Given information:
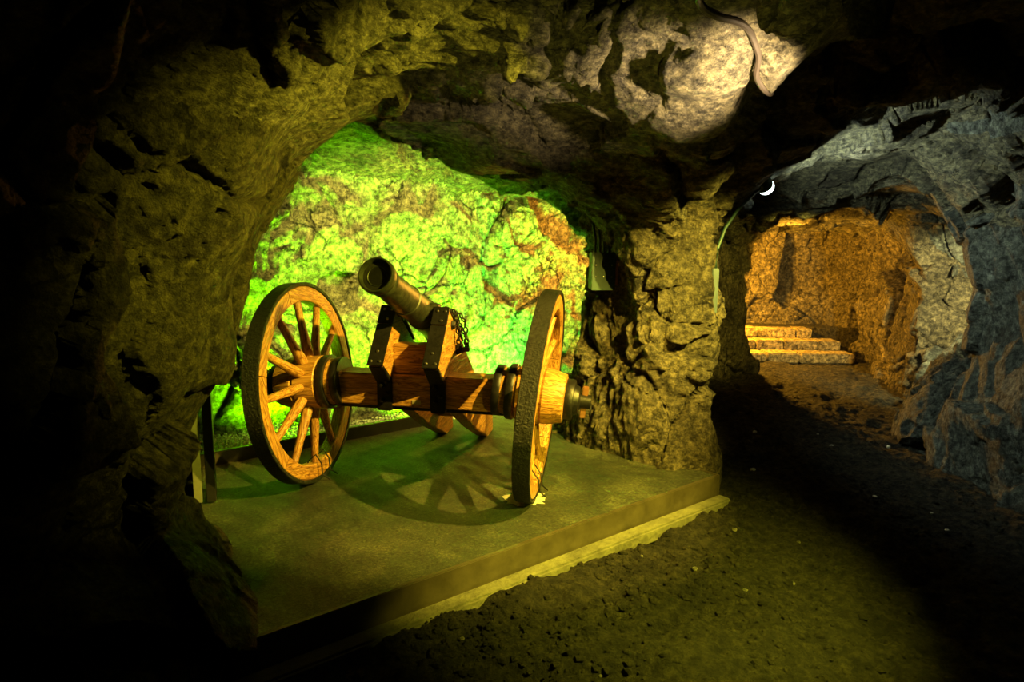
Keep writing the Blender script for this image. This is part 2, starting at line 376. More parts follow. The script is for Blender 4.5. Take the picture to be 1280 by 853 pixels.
def surface_nets(V):
    S = V < 0
    n = np.array(V.shape)-1
    c = np.zeros(n, np.int8)
    for dx in (0, 1):
        for dy in (0, 1):
            for dz in (0, 1): c += S[dx:n[0]+dx, dy:n[1]+dy, dz:n[2]+dz]
    act = (c > 0) & (c < 8)
    ids = -np.ones(n, np.int64); idx = np.argwhere(act); ids[act] = np.arange(len(idx))
    pos = np.zeros((len(idx), 3), np.float64); cnt = np.zeros(len(idx))
    I, J, K = idx.T
    for (a, b) in [((0,0,0),(1,0,0)),((0,1,0),(1,1,0)),((0,0,1),(1,0,1)),((0,1,1),(1,1,1)),((0,0,0),(0,1,0)),((1,0,0),(1,1,0)),((0,0,1),(0,1,1)),((1,0,1),(1,1,1)),((0,0,0),(0,0,1)),((1,0,0),(1,0,1)),((0,1,0),(0,1,1)),((1,1,0),(1,1,1))]:
        va = V[I+a[0], J+a[1], K+a[2]]; vb = V[I+b[0], J+b[1], K+b[2]]
        m = (va < 0) != (vb < 0)
        t = np.where(m, va/np.where(m, va-vb, 1), 0)
        for q in range(3): pos[:, q] += np.where(m, a[q]+t*(b[q]-a[q]), 0)
        cnt += m
    pos = idx+pos/cnt[:, None]
    quads = []
    for ax in range(3):
        sl = [slice(None)]*3; sl2 = [slice(None)]*3; sl[ax] = slice(0, -1); sl2[ax] = slice(1, None)
        A, B = S[tuple(sl)], S[tuple(sl2)]
        E_ = np.argwhere(A != B)
        u, v = [(1, 2), (2, 0), (0, 1)][ax]
        ok = (E_[:, u] > 0) & (E_[:, v] > 0) & (E_[:, u] < n[u]) & (E_[:, v] < n[v]) & (E_[:, ax] < n[ax])
        E_ = E_[ok]
        def g(du, dv):
            q = E_.copy(); q[:, u] -= du; q[:, v] -= dv; return ids[q[:, 0], q[:, 1], q[:, 2]]
        Q = np.stack([g(1, 1), g(0, 1), g(0, 0), g(1, 0)], 1)
        fl = A[E_[:, 0], E_[:, 1], E_[:, 2]]
        Q[~fl] = Q[~fl][:, ::-1]
        quads.append(Q)
    Q = np.concatenate(quads); Q = Q[(Q >= 0).all(1)]
    return pos, Q
P3, Q = surface_nets(vol)
P3 = P3*H+np.array([gx[0], gy[0], gz[0]])
P3 = P3.astype(np.float32)
# keep only what lies inside (drop the outer box skin)
fc = P3[Q].mean(1)
ok = (fc[:, 0] > gx[0]+.12) & (fc[:, 0] < gx[-1]-.12) & (fc[:, 1] > gy[0]+.12) & (fc[:, 1] < gy[-1]-.12) & (fc[:, 2] < gz[-1]-.1)
Q = Q[ok]
def subdivide(P, Q):
    E_ = np.concatenate([Q[:, [i, (i+1) % 4]] for i in range(4)]); E_.sort(1)
    key = E_[:, 0].astype(np.int64)*len(P)+E_[:, 1]
    uq, inv = np.unique(key, return_inverse=True)
    mid = (P[uq//len(P)]+P[uq % len(P)])/2
    fcn = P[Q].mean(1); nq = len(Q); b0 = len(P); f0 = b0+len(mid)
    e = [b0+inv[i*nq:(i+1)*nq] for i in range(4)]; f = f0+np.arange(nq)
    PP = np.concatenate([P, mid, fcn])
    QQ = np.concatenate([np.stack([Q[:, i], e[i], f, e[i-1]], 1) for i in range(4)])
    return PP, QQ
P3, Q = subdivide(P3, Q)
def vnormals(P, Q):
    n = np.cross(P[Q[:, 2]]-P[Q[:, 0]], P[Q[:, 3]]-P[Q[:, 1]])
    N = np.zeros_like(P)
    for i in range(4):
        for a in range(3): N[:, a] += np.bincount(Q[:, i], n[:, a], len(P)).astype(np.float32)
    return N/np.maximum(np.linalg.norm(N, axis=1), 1e-9)[:, None]
def relax(P, Q, it=1):
    for _ in range(it):
        S = np.zeros_like(P); c = np.zeros(len(P))
        for i in range(4):
            for j in ((i+1) % 4, (i+3) % 4):
                for a in range(3): S[:, a] += np.bincount(Q[:, i], P[Q[:, j], a], len(P)).astype(np.float32)
                c += np.bincount(Q[:, i], minlength=len(P))
        P = P*.5+S/np.maximum(c, 1)[:, None]*.5
    return P
P3 = relax(P3, Q, 2)
N3 = vnormals(P3, Q)
# which way does the normal point: into the open space (field grows away from rock)
mid = P3[np.argmin(np.abs(P3-np.array([-.6, 6.3, 1.2])).sum(1))]
flip = -1 if N3[np.argmin(np.abs(P3-np.array([-.6, 6.3, 1.2])).sum(1))][1] > 0 else 1
N3 *= flip
if flip < 0: Q = Q[:, ::-1]
# broken-stone relief
warp = np.stack([fbm(P3*1.7, 2, 31), fbm(P3*1.7+9, 2, 32), fbm(P3*1.7+19, 2, 33)], 1)
W = P3+warp*.22
up = np.clip(-N3[:, 2], 0, 1)          # 1 on the ceiling
A1 = W*np.array([1.35, 1.35, 1.1]); A1 = A1 + up[:, None]*0
f1, e1 = facets(A1, 3); f2, e2 = facets(W*np.array([3.4, 3.4, 2.7]), 13); f3, e3 = facets((W+warp*.1)*np.array([10.5, 10.5, 9]), 23)
ra = fbm(P3*.9, 2, 77)
soft = np.clip(.55+1.6*ra, .15, 1)        # some faces are smooth slabs, some are shattered
calm = 1-.35*((P3[:, 0] < -.7) & (P3[:, 1] < 4.0))      # the left rock is smoother, in big slabs
soft = soft*calm
disp = .140*f1+.062*f2*(.35+.9*soft)*calm+.022*f3*soft+.012*ridged(P3*np.array([6, 6, 7]), 4, 41)*(.4+soft)+.040*fbm(P3*2.0, 3, 51)
disp -= .06*np.clip(1-e1/.05, 0, 1)*(ra > -.1)*calm+.016*np.clip(1-e2/.07, 0, 1)*soft
disp += np.clip(up*4-3.2, 0, 1)*.014*np.sin((P3[:, 2]*34+2.5*fbm(P3*2, 2, 5)))     # thin beds on the ceiling
# knots of deep vertical grooves on the pillar's left flank
pil = np.exp(-(((P3[:, 0]-.85)/.45)**2+((P3[:, 1]-5.05)/.5)**2))*np.clip((1.9-P3[:, 2])*3, 0, 1)
gro = ridged((P3+warp*.12)*np.array([6.5, 6.5, 1.6]), 3, 61)
disp += pil*.075*gro
P3 = P3+N3*disp[:, None]
# ---- cut by region
fc = P3[Q].mean(1); fn = N3[Q].mean(1); X_, Y_, Z_ = fc.T
near = [poly_sd(X_, Y_, MASS[k][0]) for k in ('left', 'foot', 'back', 'pillar', 'far', 'right', 'bench', 'rear', 'niche')]
reg = np.argmin(np.array(near), 0)
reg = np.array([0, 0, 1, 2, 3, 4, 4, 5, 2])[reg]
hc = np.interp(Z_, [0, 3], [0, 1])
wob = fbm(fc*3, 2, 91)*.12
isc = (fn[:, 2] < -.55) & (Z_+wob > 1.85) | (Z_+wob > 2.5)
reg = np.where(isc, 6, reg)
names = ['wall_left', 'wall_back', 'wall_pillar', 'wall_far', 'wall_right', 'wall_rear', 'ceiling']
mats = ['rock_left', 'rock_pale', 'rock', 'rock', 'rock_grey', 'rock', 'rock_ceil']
def raw(name, P, Q, mat, smooth=True):
    me = bpy.data.meshes.new(name)
    me.vertices.add(len(P)); me.vertices.foreach_set('co', P.astype(np.float32).ravel())
    me.loops.add(Q.size); me.loops.foreach_set('vertex_index', Q.astype(np.int32).ravel())
    me.polygons.add(len(Q)); me.polygons.foreach_set('loop_start', np.arange(0, Q.size, Q.shape[1], dtype=np.int32))
    me.update(calc_edges=True)
    if smooth: me.shade_smooth()
    me.materials.append(mat)
    o = bpy.data.objects.new(name, me); C.objects.link(o); return o
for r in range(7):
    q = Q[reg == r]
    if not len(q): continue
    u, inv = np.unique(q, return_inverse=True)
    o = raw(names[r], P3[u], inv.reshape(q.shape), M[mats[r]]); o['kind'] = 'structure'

# ------------------------------------------------------------------ floor of trodden earth
UX, UY = .777, .630                       # along the platform front; (-UY, UX) goes back
def pl(a, b, z=0.0):                       # platform frame: a along the front from the right corner leftwards, b to the back
    return (1.38-UX*a-UY*b, 4.42-UY*a+UX*b, z)
hx = np.arange(-4.2, 6.3, .02, dtype=np.float32); hy = np.arange(-1.8, 11.6, .02, dtype=np.float32)
FX, FY = np.meshgrid(hx, hy, indexing='ij'); FP = np.stack([FX.ravel(), FY.ravel(), np.zeros(FX.size)], 1).astype(np.float32)
FZ = .040*fbm(FP*1.3, 3, 101)+.060*fbm(FP*6, 5, 102, .62)+.014*np.clip(ridged(FP*6, 3, 105), 0, 1)
f_, e_ = facets(FP*np.array([9, 9, 1])+.5*fbm(FP*3, 2, 8)[:, None], 107)
FZ += .009*f_*np.clip(fbm(FP*1.1, 2, 109)+.3, 0, 1)*2
# trodden hollows and mounds in the foreground
for cx, cy, rx, ry, dz in [(.62, 2.80, .06, .035, -.10), (.80, 2.92, .10, .035, -.10), (.72, 2.85, .05, .03, -.08), (.95, 3.00, .07, .03, -.09), (.50, 2.93, .06, .03, -.07), (.45, 2.50, .13, .045, -.10), (.72, 2.52, .22, .13, .06), (.10, 2.52, .11, .04, -.09), (.30, 2.70, .16, .08, .035), (.88, 2.78, .12, .07, .035), (-.1, 3.0, .08, .03, -.05), (.55, 3.3, .09, .04, -.05), (1.05, 3.45, .07, .03, -.05), (-.1, 3.1, .5, .2, .02), (1.2, 2.7, .25, .2, .03), (3.4, 8.0, .5, .5, .02)]:
    FZ += dz*np.exp(-(((FX.ravel()-cx)/rx)**2+((FY.ravel()-cy)/ry)**2))
# earth banked against the platform's front
bb = -((FX-1.38)*-UY+(FY-4.42)*UX).ravel(); aa = (-(FX-1.38)*UX-(FY-4.42)*UY).ravel()
FZ -= .05*np.exp(-((bb-.06)/.06)**2)*((aa > -.1) & (aa < 3.6))
FZ += .012*np.exp(-((bb-.18)/.07)**2)*((aa > -.1) & (aa < 3.6))*(1+fbm(FP*6, 3, 121))
FZ = FZ.astype(np.float32)
inpl = (bb < -.08) & (bb > -2.3) & (aa > .05) & (aa < 2.6)
FZ = np.where(inpl, -.05, FZ)
gi = np.arange(FX.size).reshape(FX.shape)
FQ = np.stack([gi[:-1, :-1].ravel(), gi[1:, :-1].ravel(), gi[1:, 1:].ravel(), gi[:-1, 1:].ravel()], 1)
FP[:, 2] = FZ
o = raw('floor', FP, FQ, M['dirt']); o['kind'] = 'structure'

# ------------------------------------------------------------------ snapping to the rock
from mathutils.bvhtree import BVHTree
sel = Q[(Y_ > 1.2) & (Y_ < 7.5)]
u, inv = np.unique(sel, return_inverse=True)
BV = BVHTree.FromPolygons([tuple(map(float, p)) for p in P3[u]], inv.reshape(sel.shape).tolist())
def snap(o, d, fallback=None):
    h = BV.ray_cast(Vector(o), Vector(d).normalized())
    return h[0] if h[0] is not None else Vector(fallback or o)

# ------------------------------------------------------------------ display platform
ANG = math.atan2(UY, UX)                   # local x along the front (towards the right corner), local y to the back
def L2(a0, a1, b0, b1, z0, z1, bev=.006):  # box in the platform frame, x = -a
    bm = bmesh.new(); box(bm, -a1, -a0, b0, b1, z0, z1, bev); return bm
pf = thing('display_platform', 'low wide platform with green-grey gritty deck under the cannon', 'platform', (1.38, 4.42, 0), ANG)
bm = bmesh.new()
D_ = 2.2; N_ = 70; Mm = 46
def wid(b): return 3.14-.18*b
g_ = [[bm.verts.new((-wid(D_*j/Mm)*(1-i/N_), D_*j/Mm, .168+.0025*math.sin(i*1.7+j*.9))) for j in range(Mm+1)] for i in range(N_+1)]
for i in range(N_):
    for j in range(Mm): bm.faces.new((g_[i][j], g_[i+1][j], g_[i+1][j+1], g_[i][j+1]))
r_ = bmesh.ops.extrude_face_region(bm, geom=bm.faces[:]); bmesh.ops.translate(bm, verts=[v for v in r_['geom'] if isinstance(v, bmesh.types.BMVert)], vec=(0, 0, -.03))
obj('deck', bm, M['deck'], pf)
obj('edge_board', L2(0, 3.17, -.028, 0, .015, .173, .004), M['board'], pf)
bm = bmesh.new(); box(bm, 0, .028, -.028, D_, .015, .173, .005); obj('edge_board', bm, M['board'], pf)
obj('kerb_board', L2(.72, 2.95, D_-.02, D_+.03, .10, .262, .005), M['board'], pf)
obj('footing', L2(-.02, 3.2, -.13, -.03, -.05, .040, .012), M['footing'], pf)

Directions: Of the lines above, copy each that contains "mats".

Solution to the problem:
mats = ['rock_left', 'rock_pale', 'rock', 'rock', 'rock_grey', 'rock', 'rock_ceil']
    o = raw(names[r], P3[u], inv.reshape(q.shape), M[mats[r]]); o['kind'] = 'structure'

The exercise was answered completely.